最後の夢「ドッグランのあるタイル床の家」‐1‐プロローグ

「ちょっと変わっている家族ですが……」と、問い合わせがあったのは昨年の6月。

候補の敷地がすでにあり、2ヶ月後に購入された。

大阪府東部にある静かな住宅街の角地だった。

南東角は光の条件としては申し分がない。

ちょっと変わっている理由は奥様がタイ人おられることだろうか。

ご夫妻は結婚後、バンコクで働き、暮らしておられた。

しかし訳あって日本に戻ってこられ、家を建てることにしたのだ。

「最後の夢を実現したい」という言葉が、ズシリと響いた。

ご家族は2匹のチワワと暮らしている。

ドッグランを備えているのはそのためだ。

LDKには吹き抜けもあり、内部は非常に開放的。

一方、窓は中庭に面して大きく取ったが、それ以外は最小限にしている。

周辺からの視線を気にせず暮らしたいという要望からだ。

南と東で接道する敷地は理想的だと書いたが、道路斜線はかなり厳しい。

南東角が複雑な形状になったのはこのためで、法規制をクリアするのに正直骨が折れた。


しかし、そういった物語りが建物を豊かにすることも間違いない。

床は総タイル貼りの自分好みの家は、かなり格好のよい空間になると思う。

2001年、31歳の1年は、アトリエmを丸1年閉めていた。

精神的に疲れ果て、海外へ旅にでたのだ。
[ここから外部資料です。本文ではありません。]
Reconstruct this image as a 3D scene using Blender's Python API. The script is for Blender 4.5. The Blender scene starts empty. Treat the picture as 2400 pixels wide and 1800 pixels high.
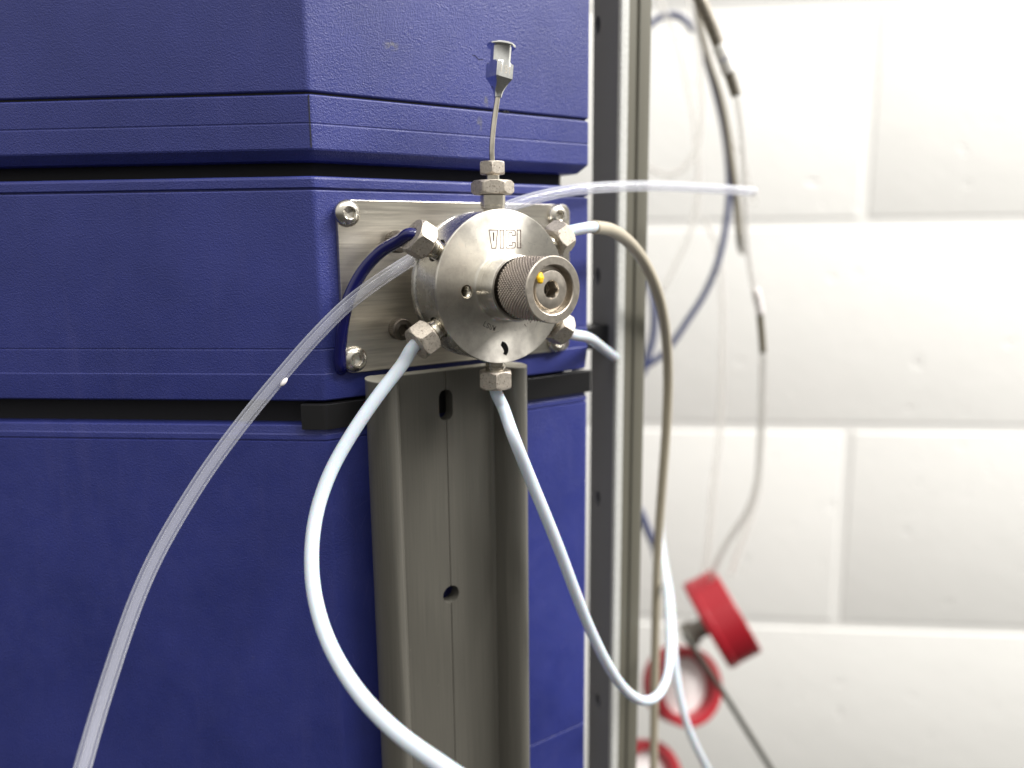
import bpy, bmesh, math, random
from mathutils import Vector, Matrix
import numpy as np
random.seed(7)
S = 0.001                      # everything below is written in millimetres
sc = bpy.context.scene
COL = sc.collection
PI = math.pi

# ------------------------------------------------------------------ camera
F_PX, CX, CY = 1690.0, 1106.0, 829.5          # measured from the vanishing points (2212 x 1659 grid)
def _n(v): return v / np.linalg.norm(v)
_X = _n(np.array([2567., -334., F_PX])); _Zu = -np.array([99., 9310., F_PX])
_Zu = _n(_Zu - _X * _Zu.dot(_X)); _Y = np.cross(_Zu, _X)
R = np.array([_X, _Y, _Zu])
CAM = np.array([-105.86, -184.64, 10.63])
cam_d = bpy.data.cameras.new('camera'); cam = bpy.data.objects.new('camera', cam_d); COL.objects.link(cam)
M4 = Matrix.Identity(4)
for i in range(3):
    M4[i][0] = R[i][0]; M4[i][1] = -R[i][1]; M4[i][2] = -R[i][2]; M4[i][3] = CAM[i] * S
cam.matrix_world = M4
cam_d.sensor_width = 36.0; cam_d.lens = F_PX / 2212.0 * 36.0
cam_d.clip_start = 0.005; cam_d.clip_end = 50
cam_d.dof.use_dof = True; cam_d.dof.focus_distance = 0.186; cam_d.dof.aperture_fstop = 8.0
sc.camera = cam

# ------------------------------------------------------------------ room light
w = bpy.data.worlds.new("World"); sc.world = w; w.use_nodes = True
wn = w.node_tree; wn.nodes.clear()
wo = wn.nodes.new('ShaderNodeOutputWorld'); wb = wn.nodes.new('ShaderNodeBackground')
wt = wn.nodes.new('ShaderNodeTexCoord'); ws = wn.nodes.new('ShaderNodeSeparateXYZ'); wr = wn.nodes.new('ShaderNodeValToRGB')
wn.links.new(wt.outputs['Generated'], ws.inputs[0])
mp = wn.nodes.new('ShaderNodeMapRange'); mp.inputs[1].default_value = -1; mp.inputs[2].default_value = 1
wn.links.new(ws.outputs['Z'], mp.inputs[0]); wn.links.new(mp.outputs[0], wr.inputs[0])
cr = wr.color_ramp
cr.elements[0].position = 0.0; cr.elements[0].color = (0.09, 0.085, 0.08, 1)      # floor
cr.elements[1].position = 1.0; cr.elements[1].color = (1.5, 1.46, 1.36, 1)       # ceiling
e = cr.elements.new(0.46); e.color = (0.13, 0.125, 0.115, 1)
e = cr.elements.new(0.60); e.color = (0.95, 0.92, 0.86, 1)
wn.links.new(wr.outputs[0], wb.inputs[0]); wb.inputs[1].default_value = 0.9
wn.links.new(wb.outputs[0], wo.inputs[0])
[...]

中でも、一番長く居たのがバンコクだった。

宿を取らずに初めて旅へでた。

初日、バックパッカーの聖地、カオサンストリートで安宿を探す。

兎に角不安だったが、タイ人女性が「サワディーカ」と笑顔で応対してくれたことを思い出す。

仏教国であるタイは、微笑みの国ともよばれるだけあって、皆が穏やかで優しかった。

何となく、そんな縁も感じながら「ちょっと変わった家族」のために、頑張ろうと思う。

タイへの感謝の気持ちも込めて。